There was to be another weird intersection in my life. In 2006 I met, and in 2007 married my 2nd wife Silvana, then a Bosnian Refugee of the Balkan War/Conflict in which the US was involved to a great extent, a war that was waged from a relatively unknown NATO Air Base in Hungary…imagine my surprise. She immigrated to the US and the Dallas, TX area in October 1997, nearly 4 years before I declined the Position that was involved in scarring her homeland.

She has immigrated, assimilated, dreamed and excelled in the US since her arrival. Now she’s a proud Immigrant Citizen of the United States (she was when we married) with deep ties to a European and US Community who have suffered grievous injury by Our Nation’s sense of the Greater Good.

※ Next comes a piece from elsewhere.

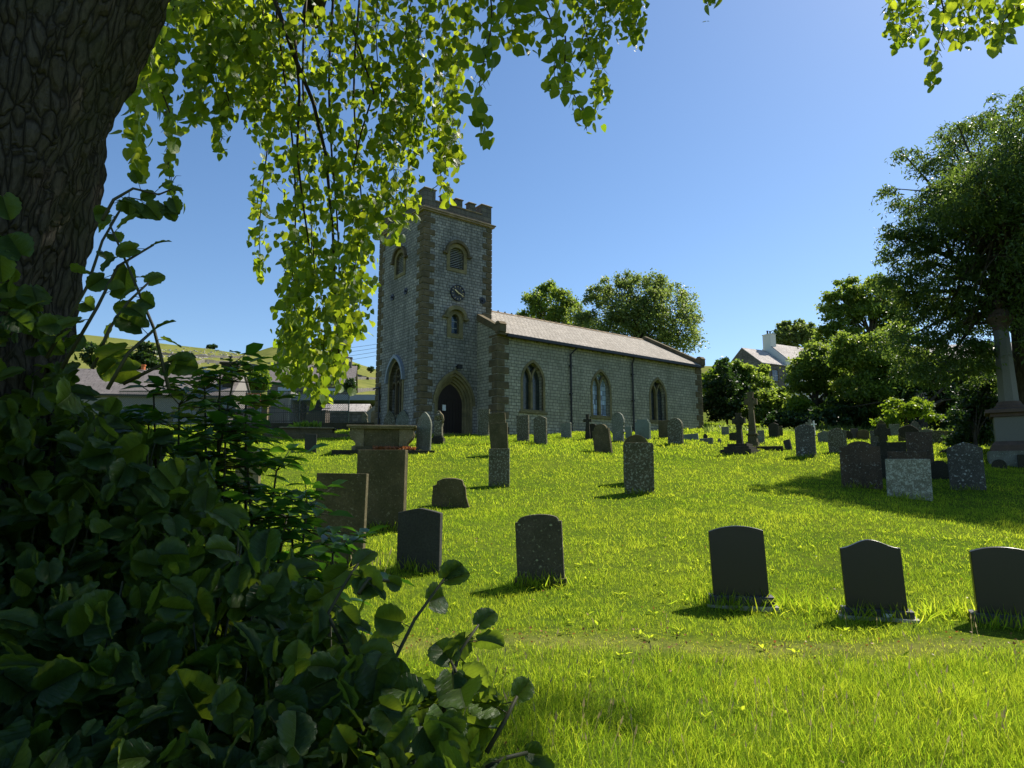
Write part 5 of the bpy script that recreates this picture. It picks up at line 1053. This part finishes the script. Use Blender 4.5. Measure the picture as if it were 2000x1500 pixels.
def meadow_extras():
    # seed stalks
    n = 420; Y = rng.uniform(3.9, 7.2, n) ; X = rng.uniform(-.1, 1, n) * Y * .8; k = rng.random(n) < np.clip((7.4 - Y) / 2.2, .1, 1); X, Y = X[k], Y[k]; n = len(X)
    X = np.concatenate([X, rng.normal(-1.85, .12, 14)]); Y = np.concatenate([Y, rng.normal(8.9, .1, 14)]); n = len(X); z = gz(X, Y); d = norm(rdir(n) * .35 + np.array([0, 0, 1])); h = rng.uniform(.12, .26, n); h[-14:] *= 1.8
    st = (np.array([(-.008, 0, 0), (.008, 0, 0), (.005, 1, 0), (-.005, 1, 0)], float), [np.array([(0, 1, 2, 3)])]); p = np.stack([X, Y, z], -1)
    tv = np.array([(0, .8, 0), (.03, .87, .01), (.02, .97, 0), (0, 1.06, 0), (-.02, .96, 0), (-.03, .86, -.01)], float); hd = (np.vstack([st[0], tv]), [st[1][0], np.array([(4, 5, 6), (4, 6, 7), (4, 7, 8), (4, 8, 9)])])
    o = leaves('grass_seed_heads', p, d, rdir(n), h, hd, M['straw'], None); tag(o, 'straw coloured grass stalks with seed heads in the near grass', 'grass', kind='stuff')
    # broad leaved weeds: rosettes
    n = 150; Y = rng.uniform(4, 12, n); X = rng.uniform(-.35, .8, n) * Y; k = 9; a = rng.uniform(0, 2 * pi, (n, k)); r_ = rng.uniform(0, .04, (n, k)); P_ = np.stack([X[:, None] + r_ * np.cos(a), Y[:, None] + r_ * np.sin(a), gz(X, Y)[:, None] + .02 + 0 * a], -1).reshape(-1, 3)
    tp = np.stack([np.cos(a), np.sin(a), rng.uniform(.2, 1.2, (n, k))], -1).reshape(-1, 3); o = leaves('weeds', P_, tp, np.tile([0, 0, 1.], (n * k, 1)) + rng.normal(0, .2, (n * k, 3)), rng.uniform(.03, .09, n * k), T_lance(), M['grassb'], None, rng.uniform(.3, 1, n * k)); tag(o, 'broad leaved weeds scattered through the grass', 'weeds', kind='stuff')
    # fallen leaves and thatch
    n = 700; Y = rng.uniform(4, 12, n); X = rng.uniform(-.4, .8, n) * Y; pth = rng.random(n) < .45; Y = np.where(pth, 6.75 + rng.normal(0, .2, n), Y); p = np.stack([X, Y, gz(X, Y) + .015], -1)
    o = leaves('fallen_leaves', p, rdir(n), rdir(n) + np.array([0, 0, 1.5]), rng.uniform(.015, .04, n), T_card(), M['dead'], None); tag(o, 'dry brown fallen leaves and thatch in the grass', 'leaves', kind='stuff')
meadow_extras()
# ---------------------------------------------------------------- the lime tree
def lime():
    base = Vector((-2.55, 2.55, -1.65)); root = thing('lime_tree', 'huge old lime tree with dark fissured trunk and hanging sunlit branches at left', 'tree', base)
    def stem(name, pts, rs, seed, n=64, m=150):
        pts = [Vector(p) - base for p in pts]; r = np.random.default_rng(seed); T = np.linspace(0, len(pts) - 1, m); V = []
        ph = r.uniform(0, 6.28, 20)
        for i, t in enumerate(T):
            k = min(int(t), len(pts) - 2); f_ = t - k; c = pts[k].lerp(pts[k + 1], f_); R = rs[k] * (1 - f_) + rs[k + 1] * f_
            for j in range(n):
                a = 2 * pi * j / n
                w_ = .035 * sin(3 * a + t * .8 + ph[0]) + .02 * sin(7 * a + t * 2 + ph[1]) + .012 * sin(15 * a + 2.5 * sin(t * 3 + ph[2])) + .010 * sin(23 * a + 3 * sin(t * 5 + a * 2 + ph[3])) + .006 * sin(t * 40 + 9 * sin(a * 5))
                V.append((c.x + (R + w_) * cos(a), c.y + (R + w_) * sin(a), c.z))
        I = np.arange(m * n).reshape(m, n); J = np.roll(I, -1, 1); q = np.stack([I[:-1], J[:-1], J[1:], I[1:]], -1).reshape(-1, 4)
        return npmesh(name, np.array(V), [q], M['bark'], root, sm=True)
    stem('trunk', [(-2.5, 2.5, -1.7), (-2.45, 2.5, -.6), (-2.45, 2.5, .5), (-2.35, 2.5, 1.4), (-2.2, 2.45, 2.4)], [.95, .74, .58, .56, .52], 1)
    stem('stem', [(-2.42, 2.45, .2), (-2.2, 2.4, 1.0), (-1.99, 2.4, 1.7), (-1.7, 2.45, 2.6), (-1.0, 2.9, 4.2)], [.4, .42, .42, .38, .3], 2)
    stem('stem', [(-2.9, 2.6, 1.0), (-3.0, 2.6, 2.2), (-3.2, 2.5, 4.5)], [.5, .45, .35], 3)
    # limbs overhead
    lm = MB()
    limbs = [[(-1.0, 2.9, 4.2), (-.6, 3.8, 5.6), (.2, 5.0, 6.6), (1.6, 6.0, 6.9), (3.4, 6.3, 6.6)], [(-1.0, 2.9, 4.2), (-1.6, 4.2, 5.6), (-2.2, 5.6, 6.2), (-2.3, 6.6, 6.0)], [(-.6, 3.8, 5.6), (-1.1, 5.4, 6.0), (-1.9, 6.0, 5.2), (-2.05, 6.1, 4.6)], [(.2, 5.0, 6.6), (.9, 5.4, 6.0), (.6, 5.6, 5.2)], [(1.6, 6.0, 6.9), (3.4, 5.6, 6.3), (4.6, 5.4, 5.6)], [(-3.2, 2.5, 4.5), (-3.2, 2.0, 7), (-2.5, 1.5, 9)]]
    for L in limbs: lm.tube([Vector(p) - base for p in L], [.16 - .022 * i for i in range(len(L))], 8)
    lm.build('limbs', M['bark2'], root, sm=True)
    # hanging strands: (x0,y0,x1,y1,depth,halfwidth,n,leafsize)
    st = [(545, -30, 590, 740, 5.6, 34, 330, .072), (600, -30, 600, 700, 5.9, 32, 330, .068), (650, -30, 655, 750, 5.4, 34, 380, .07), (700, -30, 700, 630, 5.8, 34, 300, .07), (745, -30, 735, 450, 5.5, 32, 220, .072), (520, -30, 515, 520, 5.9, 22, 190, .07), (690, 360, 690, 640, 5.6, 26, 130, .068), (620, 480, 632, 770, 5.5, 36, 190, .065), (565, 480, 562, 740, 5.7, 24, 130, .065), (665, 600, 655, 720, 5.5, 30, 70, .065),
          (340, -30, 300, 200, 5.0, 34, 130, .08), (400, -30, 385, 225, 5.2, 34, 150, .08), (450, -30, 440, 235, 5.2, 30, 130, .078), (500, -30, 500, 240, 5.4, 30, 130, .078), (290, 60, 262, 330, 4.2, 20, 70, .075), (320, 180, 345, 395, 4.2, 14, 26, .07), (440, 180, 430, 300, 5.0, 12, 18, .06), (560, -30, 470, 200, 5.8, 60, 150, .075), (380, -30, 480, 120, 5.8, 70, 200, .08),
          (800, -30, 800, 280, 5.4, 34, 190, .075), (860, -30, 870, 320, 5.6, 28, 180, .072), (905, -30, 885, 330, 5.4, 22, 130, .075), (868, 250, 866, 385, 5.2, 9, 34, .075), (825, 0, 780, 440, 5.7, 26, 150, .07), (775, 150, 765, 460, 5.6, 22, 120, .07), (955, -30, 940, 270, 3.8, 20, 34, .075), (1005, -30, 1010, 90, 4.6, 38, 50, .075), (1060, -30, 1095, 170, 4.2, 30, 42, .075), (1095, 70, 1140, 255, 4.0, 18, 20, .075), (1140, -30, 1170, 215, 5.2, 28, 90, .062), (1210, -30, 1250, 85, 5.2, 24, 56, .065), (1180, -30, 1165, 120, 5.2, 44, 90, .065), (950, -30, 1240, -5, 5.0, 34, 150, .07),
          (1755, -30, 1745, 85, 6.0, 22, 70, .065), (1800, -30, 1775, 75, 6.0, 26, 60, .06), (1840, -30, 1826, 165, 4.2, 17, 26, .072), (1870, -30, 1880, 85, 5.0, 30, 45, .07), (1925, -30, 1925, 70, 5.4, 32, 55, .065), (1985, -30, 1945, 100, 4.4, 20, 24, .075), (1392, -20, 1386, 8, 5.0, 12, 6, .08), (1990, -30, 1990, 30, 4.6, 30, 40, .085)]
    Pp = []; Sz = []; tw = MB()
    for (x0, y0, x1, y1, Y, hw, n, ls) in st:
        n = int(n * (1.75 if x0 > 510 else 2.3)); ls *= .92; t = rng.random(n) ** .9; cl = np.round(t * 9) / 9; t = .35 * t + .65 * cl + rng.normal(0, .018, n)
        wob = 18 * np.sin(t * 7 + x0); hwid = hw * (1.05 - .45 * t)
        sd_ = np.where(rng.random(n) < .5, -1, 1) * np.sin(np.round(t * 9) * 2.3 + x0); X = x0 + (x1 - x0) * t + wob * .5 + rng.normal(0, 1, n) * hwid * .55 + sd_ * hwid * .5; Yp = y0 + (y1 - y0) * t + rng.normal(0, 12, n)
        D = Y + rng.normal(0, .35, n) + (t - .5) * .2
        r = [P(a, b, d) for a, b, d in zip(X, Yp, D)]; Pp += r; Sz += list(rng.uniform(.7, 1.25, n) * ls)
        pts = [P(x0 + (x1 - x0) * q / 12 + 9 * sin(q / 12 * 7 + x0), y0 + (y1 - y0) * q / 12, Y + (q / 12 - .5) * .2) - base for q in range(13)]; rr = .012 if (y1 - y0) > 500 else .005
        tw.tube(pts, [rr * (1 - q / 15) + .001 for q in range(13)], 5)
        for q in range(2, 12):
            for s in range(2):
                a = Vector(pts[q]); e = P(x0 + (x1 - x0) * q / 12 + random.uniform(-1, 1) * hw, y0 + (y1 - y0) * q / 12 + random.uniform(2, 22) - (18 if q > 9 else 0), Y + random.uniform(-.3, .3)) - base
                tw.tube([a, a.lerp(e, .5) + Vector((0, 0, .03)), e], [.003, .002, .0012], 4, cap=False)
    for path, rr in ([(530, -20), (575, 110), (612, 200), (636, 300), (650, 450), (656, 600), (662, 700)], .022), ([(575, 60), (585, 180), (580, 300), (592, 400), (604, 480)], .014), ([(690, 60), (730, 180), (705, 260), (690, 330)], .01):
        pts = [P(a, b, 5.3) - base for a, b in path]; tw.tube(pts, [rr * (1 - .12 * i) for i in range(len(pts))], 7)
    tw.build('twigs', M['twig'], root, sm=True)
    pos = np.array([tuple(p) for p in Pp]) - np.array(base); N = len(pos); tip = rng.normal(0, .55, (N, 3)) + np.array([0, 0, -1.0]); nor = rdir(N) + np.array([.25, .3, .35])
    leaves('hanging_foliage', pos, tip, nor, np.array(Sz), T_heart(), M['lime'], root)
    # unseen upper crown, shaped to cast shade on trunk, bushes and near grass
    n = 54000; c = np.array([[1.2, 4.4, 6.6], [-.8, 3.5, 7.2], [2.6, 5.6, 7.6], [-2.5, 3, 8.5], [.6, 2.6, 8.6], [3.4, 3.6, 8.6], [-4.5, 3.5, 7], [1.8, 1.4, 9.0], [4.4, 5.2, 9.6], [-1, 5.5, 8.2], [3.0, 4.6, 5.8], [2.3, 3.2, 5.2], [7.2, 10.1, 8.9], [7.7, 10.4, 9.2]])
    kk = rng.integers(0, len(c), n // 30); cc = c[kk] + rng.normal(size=(len(kk), 3)) * np.array([1.3, 1.2, .9]); pos = (cc[:, None] + rng.normal(0, .22, (len(kk), 30, 3))).reshape(-1, 3)
    X, Y, Z = pos.T; d = Y * cos(PH) + Z * sin(PH); u = Z * cos(PH) - Y * sin(PH); vis = (d > 0) & (u < .64 * d) & (np.abs(X) < .85 * d)
    tt = (Z + 1.6) / SUND.z; gx = X - SUND.x * tt; gy = Y - SUND.y * tt
    keep = ~vis & ((gy < 4.3) | (Z > 7.5)) & (gy < 5.5) & ((gx < .1 + .3 * np.clip(3.6 - gy, 0, 9)) | ((gx < .95) & (gx > .1) & (gy < 5.5) & (gy > 4.5) & (Z > 7.5))) & (Z > 3)
    pos = pos[keep] - np.array(base); N = len(pos)
    leaves('shade_crown', pos, rng.normal(0, .5, (N, 3)) + np.array([0, 0, -.8]), rdir(N) + np.array([0, 0, .6]), rng.uniform(.09, .15, N), T_card(), M['lime'], root)
lime()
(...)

Some of my conversations with that Community are heated, and some of them won’t happen or just haven’t happened yet. Silvana is; via education and personal experience; a Subject Matter Expert on the Refugee Community and the many aspects of the harsh, uncertain life of a War or Religious Refugee. Still, she and all my new family and friends share one great attribute…they ALL love this Country. They ALL love America, just like me, ever since they swore that Oath of Allegiance to the US…their home.

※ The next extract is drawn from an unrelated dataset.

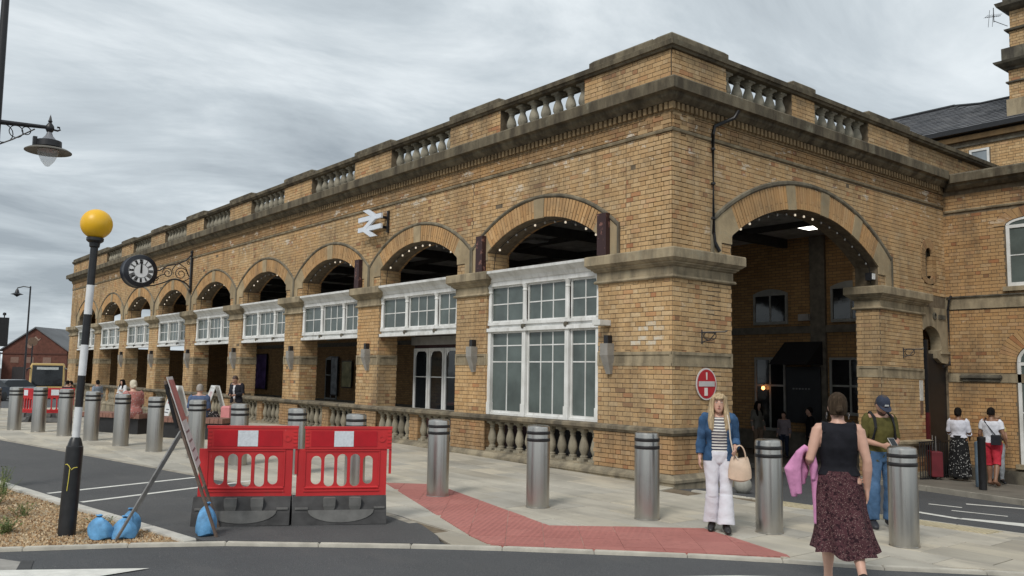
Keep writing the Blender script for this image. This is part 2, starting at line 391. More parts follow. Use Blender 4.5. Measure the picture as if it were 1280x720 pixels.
# ================================================================ GROUND
def big_road():
    xs = [-400, -60, -30] + [-20 + i for i in range(0, 36)] + [30, 60, 400]; ys = [-300, -60, -30] + [-20 + i for i in range(0, 42)] + [30, 45, 70, 110, 200, 900]
    mb = MB(); vs = [(x, y, gz(x, y) - .03) for y in ys for x in xs]; n = len(xs)
    mb.add(vs, [(j * n + i, j * n + i + 1, (j + 1) * n + i + 1, (j + 1) * n + i) for j in range(len(ys) - 1) for i in range(n - 1)])
    return structure(mb.build('road', M_AS))
big_road()
KERB = [(-14, 2.4), (-11.5, 1.5), (-9.8, .72), (-9.1, .44), (-8.31, .09), (-7.81, -.09), (-7.45, -.28), (-7.03, -.59), (-5.91, -1.41), (-5.13, -2.05), (-3.39, -3.67), (-2.58, -4.72), (-1.66, -5.64), (-.5, -6.95), (.3, -8.2), (.75, -8.7), (1.1, -8.4), (1.15, -7.4), (.85, -5.8), (.68, -4.78), (.52, -3.63), (.14, -1.89), (-.22, -.84), (-.12, -.3)]
def resample(P, d):
    out = [Vector((*P[0], 0))]; acc = 0
    for a, b in zip(P, P[1:]):
        a = Vector((*a, 0)); b = Vector((*b, 0)); l = (b - a).length; t = d - acc
        while t <= l:
            out.append(a.lerp(b, t / l)); t += d
        acc = l - (t - d)
    return out
def kerb_run(name, P, width, length, dz, mat, inward=1):
    root = link(name, None); root['kind'] = 'structure'
    pts = resample(P, length)
    dense = []
    for i in range(len(pts) - 1):
        a, b = pts[i], pts[i + 1]; t = (b - a).normalized(); nrm = Vector((-t.y, t.x, 0)) * inward
        tp = (pts[i] - pts[i - 1]).normalized() if i else t; tn = (pts[i + 2] - b).normalized() if i + 2 < len(pts) else t
        n0 = Vector((-(t + tp).y, (t + tp).x, 0)).normalized() * inward; n1 = Vector((-(t + tn).y, (t + tn).x, 0)).normalized() * inward
        j = .003
        q = [a + t * j, b - t * j, b - t * j + n1 * width, a + t * j + n0 * width]
        o = a.lerp(b, .5); o.z = gz(o.x, o.y)
        mb = MB(); top = [(p.x - o.x, p.y - o.y, gz(p.x, p.y) + dz + random.uniform(-.002, .002) - o.z) for p in q]
        vs = [(x, y, z - .2) for x, y, z in top] + [(x, y, z - .012) for x, y, z in top] + [tuple((Vector(p) * .97 + Vector((sum(k[0] for k in top) / 4, sum(k[1] for k in top) / 4, p[2])) * .03).to_tuple()[:2]) + (p[2],) for p in top]
        mb.add(vs, [(0, 1, 5, 4), (1, 2, 6, 5), (2, 3, 7, 6), (3, 0, 4, 7), (4, 5, 9, 8), (5, 6, 10, 9), (6, 7, 11, 10), (7, 4, 8, 11), (8, 9, 10, 11)])
        mb.build('kerb_stone', mat, root, o)
    return root
kerb_run('kerb', KERB, .08, .915, .003, M_KERB, -1)
LANE = [(-7.45, -.28), (-7.03, -.59), (-5.91, -1.41), (-5.56, -1.69), (-5.36, -1.35), (-5.16, -.75), (-5.06, -.2), (-5.06, .35), (-5.20, 1.4), (-5.84, 4.83), (-6.58, 8.53), (-7.32, 12.14), (-8.9, 20), (-11, 30), (-13.4, 30), (-11.2, 20), (-9.5, 12), (-8.34, 4.93), (-8.05, 3.07), (-7.77, 1.45)]
sheet('lane', LANE, M_AS2, .007, .8)
PAVE = [(-5.47, -1.76), (-5.13, -2.05), (-3.39, -3.67), (-2.58, -4.72), (-1.66, -5.64), (-.5, -6.95), (.3, -8.2), (.75, -8.68), (1.09, -8.38), (1.14, -7.4), (.85, -5.8), (.68, -4.78), (.52, -3.63), (.14, -1.89), (-.22, -.84), (-.16, -.16), (.4, -.05), (.4, 42), (-9.2, 42), (-11, 30), (-8.9, 20), (-7.32, 12.14), (-6.58, 8.53), (-5.84, 4.83), (-5.20, 1.4), (-5.06, .35), (-5.06, -.2), (-5.16, -.75), (-5.36, -1.35)]
pav = sheet('pavement', PAVE, M_MO, -.014, 1.0)
def lay_slabs():
    rng = random.Random(3); rows = []; x = -11.2
    while x < 1.3:
        w = rng.choice((.45, .5, .6)); y = -8.8 + rng.uniform(0, .5)
        while y < 42:
            l = rng.choice((.55, .7, .8, .9, 1.05)); cx, cy = x + w / 2, y + l / 2
            cs = [in_poly(a, b, PAVE) for a, b in ((cx, cy), (x + .04, y + .04), (x + w - .04, y + .04), (x + .04, y + l - .04), (x + w - .04, y + l - .04))]
            if any(cs): rows.append((x, y, w, l))
            y += l
        x += w
    rows.sort(key=lambda r: (Vector((r[0], r[1], 0)) - Vector((CAMPOS.x, CAMPOS.y, 0))).length)
    def slab(mb, x, y, w, l, o):
        g = .006; d = rng.uniform(-.0025, .0025)
        q = [(x + g, y + g), (x + w - g, y + g), (x + w - g, y + l - g), (x + g, y + l - g)]
        for j in range(len(PAVE)):          # cut the slab where the edge of the pavement crosses it
            (ax, ay), (bx, by) = PAVE[j], PAVE[(j + 1) % len(PAVE)]
            hit = False; n_ = 12
            for t_ in range(n_ * 6 + 1):
                f_ = t_ / (n_ * 6)
                if x < ax + (bx - ax) * f_ < x + w and y < ay + (by - ay) * f_ < y + l: hit = True; break
            if hit:
                dx, dy = bx - ax, by - ay
                q = clip_convex(q, [(ax - dx * 50, ay - dy * 50), (bx + dx * 50, by + dy * 50), (bx + dx * 50 - dy * 60, by + dy * 50 + dx * 60), (ax - dx * 50 - dy * 60, ay - dy * 50 + dx * 60)]) if len(q) > 2 else []
        if len(q) < 3: return False
        mx_, my_ = sum(p[0] for p in q) / len(q), sum(p[1] for p in q) / len(q); n = len(q)
        t = [(a - o[0], b - o[1], gz(a, b) + d - o[2]) for a, b in q]
        i = [(a - o[0] + (mx_ - a) * .014, b - o[1] + (my_ - b) * .014, gz(a, b) + d - o[2] + .004) for a, b in q]
        mb.add([(a, b, c - .03) for a, b, c in t] + t + i, [(k, (k + 1) % n, n + (k + 1) % n, n + k) for k in range(n)] + [(n + k, n + (k + 1) % n, 2 * n + (k + 1) % n, 2 * n + k) for k in range(n)] + [tuple(range(2 * n, 3 * n))])
        return True
    for x, y, w, l in rows[:295]:
        o = (x + w / 2, y + l / 2, gz(x + w / 2, y + l / 2)); mb = MB()
        if slab(mb, x, y, w, l, o): mb.build('paving_slab', M_SL, pav, o)
    mb = MB()
    for x, y, w, l in rows[295:]: slab(mb, x, y, w, l, (0, 0, 0))
    mb.build('paving_slabs', M_SLI, pav, kind='stuff')
lay_slabs()
def tiles(name, convs, mat, ang, org, size, dz, tile_name):
    root = link(name, None); root['kind'] = 'structure'; ca, sa = math.cos(ang), math.sin(ang)
    seen = set()
    for conv in convs:
        for i in range(-14, 15):
            for j in range(-14, 15):
                g = .002; q = []
                for a, b in ((i, j), (i + 1, j), (i + 1, j + 1), (i, j + 1)):
                    u, v = a * size, b * size
                    u += g if a == i else -g; v += g if b == j else -g
                    q.append((org[0] + u * ca - v * sa, org[1] + u * sa + v * ca))
                c = clip_convex(q, conv)
                if len(c) < 3: continue
                ar = abs(sum(c[k][0] * c[(k + 1) % len(c)][1] - c[(k + 1) % len(c)][0] * c[k][1] for k in range(len(c)))) / 2
                if ar < .004: continue
                ox, oy = sum(p[0] for p in c) / len(c), sum(p[1] for p in c) / len(c); oz = gz(ox, oy); d = random.uniform(-.0015, .0015)
                mb = MB(); n = len(c); t = [(p[0] - ox, p[1] - oy, gz(*p) - oz + dz + d) for p in c]
                mb.add([(x, y, z - .04) for x, y, z in t] + t, [tuple(range(n, 2 * n))] + [(k, (k + 1) % n, n + (k + 1) % n, n + k) for k in range(n)])
                mb.build(tile_name, mat, root, (ox, oy, oz))
    return root
tiles('tactile_paving', [[(-3.75, 2.41), (-3.17, 1.9), (-3.95, -1.52), (-5.17, -2.0), (-5.07, -1.55)], [(-3.95, -1.52), (-2.54, -2.6), (-3.0, -4.06), (-5.17, -2.0)]], M_TR, -.70, (-4.2, -1.7), .4, .009, 'blister_tile')
tiles('crossing_tactile_paving', [[(.10, -1.7), (.44, -3.63), (.58, -4.6), (.08, -4.6), (-.05, -3.63), (-.33, -1.85)]], M_TY, -1.40, (.1, -3), .4, .009, 'buff_tile')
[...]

She and I recently visited the World Trade and 9/11 Memorials and Museums in New York City. I simply cannot describe how deeply I was affected by everything I saw, from Katie and Matt on a loop, searching for the insight that far too few were able to conjure. Twisted beams so reflective they cast a shadow over all who see them. And the people. The people who’d still haunt me in my dreams if I dared allow it. The people were staring back through the glass at me but no words could soften the lump in my throat. Silvana knew when I needed space…she knows more of me than anyone alive…she gave me space to breathe away and brush away my grief and she found her own. She was there with me and for me and because of me and still would have been without me. She’s an American…that’s what we do.

There have been several other weird connections and missed connections in the time since I retired; since I remarried. I’ll try and write some of it down…since I have time.